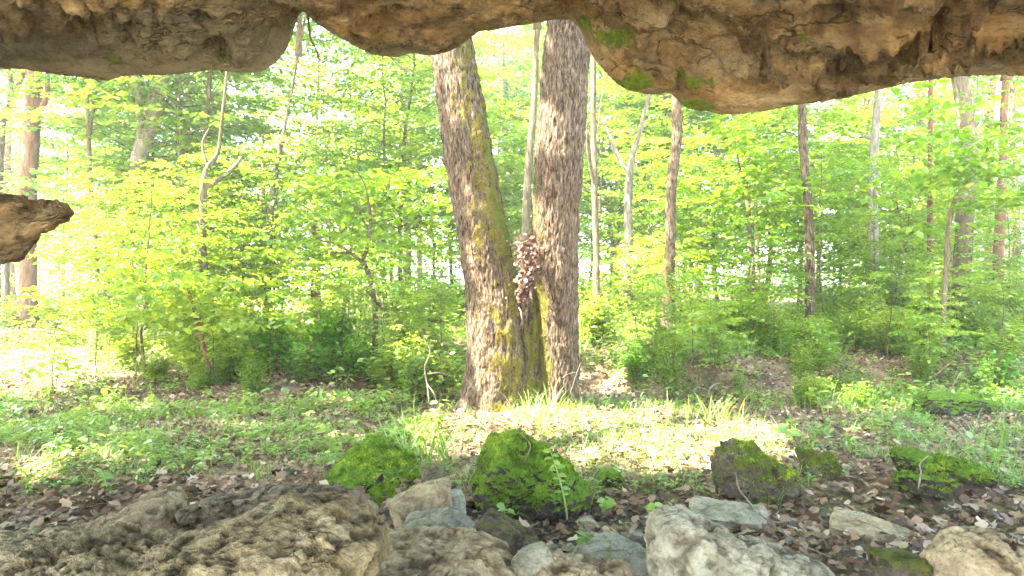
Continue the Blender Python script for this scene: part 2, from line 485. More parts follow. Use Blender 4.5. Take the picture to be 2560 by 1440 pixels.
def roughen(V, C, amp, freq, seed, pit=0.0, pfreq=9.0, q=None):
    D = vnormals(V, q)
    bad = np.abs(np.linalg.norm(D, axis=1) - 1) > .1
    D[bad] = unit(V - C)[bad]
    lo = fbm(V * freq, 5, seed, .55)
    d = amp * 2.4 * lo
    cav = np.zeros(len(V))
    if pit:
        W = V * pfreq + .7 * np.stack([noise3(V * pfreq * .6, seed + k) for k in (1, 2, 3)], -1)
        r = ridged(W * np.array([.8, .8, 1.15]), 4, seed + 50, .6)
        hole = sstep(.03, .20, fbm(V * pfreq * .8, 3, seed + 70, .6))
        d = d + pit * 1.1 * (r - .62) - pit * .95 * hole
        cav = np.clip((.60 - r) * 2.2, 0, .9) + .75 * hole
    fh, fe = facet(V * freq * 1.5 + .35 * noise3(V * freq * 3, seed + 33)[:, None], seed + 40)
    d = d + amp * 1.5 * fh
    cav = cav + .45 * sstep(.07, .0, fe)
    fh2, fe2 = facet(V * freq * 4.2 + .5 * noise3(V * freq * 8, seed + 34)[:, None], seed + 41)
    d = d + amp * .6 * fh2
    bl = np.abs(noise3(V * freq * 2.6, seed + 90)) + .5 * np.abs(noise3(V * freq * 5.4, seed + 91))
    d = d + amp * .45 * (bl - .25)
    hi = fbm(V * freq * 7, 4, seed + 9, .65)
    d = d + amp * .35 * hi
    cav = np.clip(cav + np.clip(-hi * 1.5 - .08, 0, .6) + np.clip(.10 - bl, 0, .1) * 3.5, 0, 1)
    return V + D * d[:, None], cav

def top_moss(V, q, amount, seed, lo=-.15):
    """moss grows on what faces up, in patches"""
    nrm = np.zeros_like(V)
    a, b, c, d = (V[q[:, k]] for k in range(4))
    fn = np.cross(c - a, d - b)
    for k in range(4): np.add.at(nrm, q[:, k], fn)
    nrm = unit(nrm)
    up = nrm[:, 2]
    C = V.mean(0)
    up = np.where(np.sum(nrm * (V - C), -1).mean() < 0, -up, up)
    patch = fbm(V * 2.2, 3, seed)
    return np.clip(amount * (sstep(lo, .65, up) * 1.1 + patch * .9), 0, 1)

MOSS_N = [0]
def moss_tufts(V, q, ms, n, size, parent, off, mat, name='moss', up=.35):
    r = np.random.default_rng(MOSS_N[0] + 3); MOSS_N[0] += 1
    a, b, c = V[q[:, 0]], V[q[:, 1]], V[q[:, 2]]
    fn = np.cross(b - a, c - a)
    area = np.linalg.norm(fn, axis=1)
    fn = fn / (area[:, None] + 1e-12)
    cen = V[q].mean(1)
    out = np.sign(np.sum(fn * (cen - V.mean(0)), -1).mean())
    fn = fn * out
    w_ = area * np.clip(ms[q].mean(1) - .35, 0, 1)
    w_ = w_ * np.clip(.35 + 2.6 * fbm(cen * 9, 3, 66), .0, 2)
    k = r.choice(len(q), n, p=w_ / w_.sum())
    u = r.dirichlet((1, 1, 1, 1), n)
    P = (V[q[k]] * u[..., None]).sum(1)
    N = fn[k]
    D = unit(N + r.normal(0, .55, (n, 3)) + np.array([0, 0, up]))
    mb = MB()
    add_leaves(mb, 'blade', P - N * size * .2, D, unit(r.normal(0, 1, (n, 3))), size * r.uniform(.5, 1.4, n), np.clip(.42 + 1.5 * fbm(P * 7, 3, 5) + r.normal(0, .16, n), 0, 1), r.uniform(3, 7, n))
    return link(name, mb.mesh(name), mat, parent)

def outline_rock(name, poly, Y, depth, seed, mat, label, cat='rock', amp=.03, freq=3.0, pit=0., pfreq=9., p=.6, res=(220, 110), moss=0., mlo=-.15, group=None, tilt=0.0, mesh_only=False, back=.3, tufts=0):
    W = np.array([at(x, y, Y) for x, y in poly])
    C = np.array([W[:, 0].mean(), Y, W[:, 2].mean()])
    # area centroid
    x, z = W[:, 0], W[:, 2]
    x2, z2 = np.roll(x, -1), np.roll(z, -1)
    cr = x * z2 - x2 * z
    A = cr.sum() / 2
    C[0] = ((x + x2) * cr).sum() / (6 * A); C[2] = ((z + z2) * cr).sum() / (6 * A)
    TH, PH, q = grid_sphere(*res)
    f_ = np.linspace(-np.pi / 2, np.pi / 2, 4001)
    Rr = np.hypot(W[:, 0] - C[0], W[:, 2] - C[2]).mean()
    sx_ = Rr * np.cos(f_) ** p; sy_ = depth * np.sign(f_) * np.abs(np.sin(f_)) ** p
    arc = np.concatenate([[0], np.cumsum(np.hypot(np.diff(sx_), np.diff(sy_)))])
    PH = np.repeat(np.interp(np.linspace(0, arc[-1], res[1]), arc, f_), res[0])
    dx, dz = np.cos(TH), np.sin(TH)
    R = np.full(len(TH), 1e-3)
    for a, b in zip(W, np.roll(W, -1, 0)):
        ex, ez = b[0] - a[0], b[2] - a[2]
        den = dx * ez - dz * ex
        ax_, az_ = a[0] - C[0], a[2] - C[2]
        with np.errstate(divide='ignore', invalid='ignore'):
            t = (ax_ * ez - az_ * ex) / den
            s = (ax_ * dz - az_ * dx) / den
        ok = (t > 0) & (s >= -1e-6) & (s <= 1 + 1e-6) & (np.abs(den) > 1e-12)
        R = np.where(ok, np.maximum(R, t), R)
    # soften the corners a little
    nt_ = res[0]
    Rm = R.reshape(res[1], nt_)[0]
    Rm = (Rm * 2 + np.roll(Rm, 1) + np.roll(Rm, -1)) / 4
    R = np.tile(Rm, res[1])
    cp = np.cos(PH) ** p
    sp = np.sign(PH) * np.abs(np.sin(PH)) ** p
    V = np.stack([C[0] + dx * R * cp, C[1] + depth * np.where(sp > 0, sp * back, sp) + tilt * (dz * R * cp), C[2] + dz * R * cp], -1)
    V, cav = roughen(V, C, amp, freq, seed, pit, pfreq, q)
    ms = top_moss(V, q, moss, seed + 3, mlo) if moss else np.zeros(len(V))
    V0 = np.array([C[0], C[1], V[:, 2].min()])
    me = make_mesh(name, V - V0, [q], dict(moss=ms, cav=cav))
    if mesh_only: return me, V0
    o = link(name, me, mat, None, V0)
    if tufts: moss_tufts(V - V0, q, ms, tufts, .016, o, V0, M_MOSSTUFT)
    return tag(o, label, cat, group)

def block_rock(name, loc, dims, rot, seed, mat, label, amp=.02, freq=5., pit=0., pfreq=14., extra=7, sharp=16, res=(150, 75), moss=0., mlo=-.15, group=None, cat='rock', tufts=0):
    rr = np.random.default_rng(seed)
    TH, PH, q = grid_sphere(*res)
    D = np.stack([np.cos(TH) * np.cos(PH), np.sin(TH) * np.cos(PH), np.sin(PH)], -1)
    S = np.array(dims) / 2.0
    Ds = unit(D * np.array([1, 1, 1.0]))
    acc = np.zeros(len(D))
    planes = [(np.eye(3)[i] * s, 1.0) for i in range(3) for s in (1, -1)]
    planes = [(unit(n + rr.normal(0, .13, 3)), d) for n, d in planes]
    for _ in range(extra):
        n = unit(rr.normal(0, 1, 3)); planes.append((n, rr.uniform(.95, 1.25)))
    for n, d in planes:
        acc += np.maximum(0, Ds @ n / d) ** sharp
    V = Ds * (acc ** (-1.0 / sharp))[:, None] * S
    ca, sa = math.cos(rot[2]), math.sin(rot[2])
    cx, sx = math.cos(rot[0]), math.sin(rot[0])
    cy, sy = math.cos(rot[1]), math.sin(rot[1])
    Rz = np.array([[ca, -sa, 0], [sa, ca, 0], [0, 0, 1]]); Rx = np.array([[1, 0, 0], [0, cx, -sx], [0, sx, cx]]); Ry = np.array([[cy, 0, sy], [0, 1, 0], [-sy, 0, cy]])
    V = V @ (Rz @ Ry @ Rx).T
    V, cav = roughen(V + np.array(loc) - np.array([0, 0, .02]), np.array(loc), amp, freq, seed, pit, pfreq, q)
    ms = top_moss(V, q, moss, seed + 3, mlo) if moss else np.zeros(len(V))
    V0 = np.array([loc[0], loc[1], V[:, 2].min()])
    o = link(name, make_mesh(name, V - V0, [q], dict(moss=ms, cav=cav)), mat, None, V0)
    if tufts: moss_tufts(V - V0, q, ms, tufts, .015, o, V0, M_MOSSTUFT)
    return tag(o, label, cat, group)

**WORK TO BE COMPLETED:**
Pictures excluded, repeat exactly the lines from the top of the material through the line with "return V + D * d[:, None], cav", including both of those lines.

**RESULT OF THE TASK:**
Continue the Blender Python script for this scene: part 2, from line 485. More parts follow. Use Blender 4.5. Take the picture to be 2560 by 1440 pixels.
def roughen(V, C, amp, freq, seed, pit=0.0, pfreq=9.0, q=None):
    D = vnormals(V, q)
    bad = np.abs(np.linalg.norm(D, axis=1) - 1) > .1
    D[bad] = unit(V - C)[bad]
    lo = fbm(V * freq, 5, seed, .55)
    d = amp * 2.4 * lo
    cav = np.zeros(len(V))
    if pit:
        W = V * pfreq + .7 * np.stack([noise3(V * pfreq * .6, seed + k) for k in (1, 2, 3)], -1)
        r = ridged(W * np.array([.8, .8, 1.15]), 4, seed + 50, .6)
        hole = sstep(.03, .20, fbm(V * pfreq * .8, 3, seed + 70, .6))
        d = d + pit * 1.1 * (r - .62) - pit * .95 * hole
        cav = np.clip((.60 - r) * 2.2, 0, .9) + .75 * hole
    fh, fe = facet(V * freq * 1.5 + .35 * noise3(V * freq * 3, seed + 33)[:, None], seed + 40)
    d = d + amp * 1.5 * fh
    cav = cav + .45 * sstep(.07, .0, fe)
    fh2, fe2 = facet(V * freq * 4.2 + .5 * noise3(V * freq * 8, seed + 34)[:, None], seed + 41)
    d = d + amp * .6 * fh2
    bl = np.abs(noise3(V * freq * 2.6, seed + 90)) + .5 * np.abs(noise3(V * freq * 5.4, seed + 91))
    d = d + amp * .45 * (bl - .25)
    hi = fbm(V * freq * 7, 4, seed + 9, .65)
    d = d + amp * .35 * hi
    cav = np.clip(cav + np.clip(-hi * 1.5 - .08, 0, .6) + np.clip(.10 - bl, 0, .1) * 3.5, 0, 1)
    return V + D * d[:, None], cav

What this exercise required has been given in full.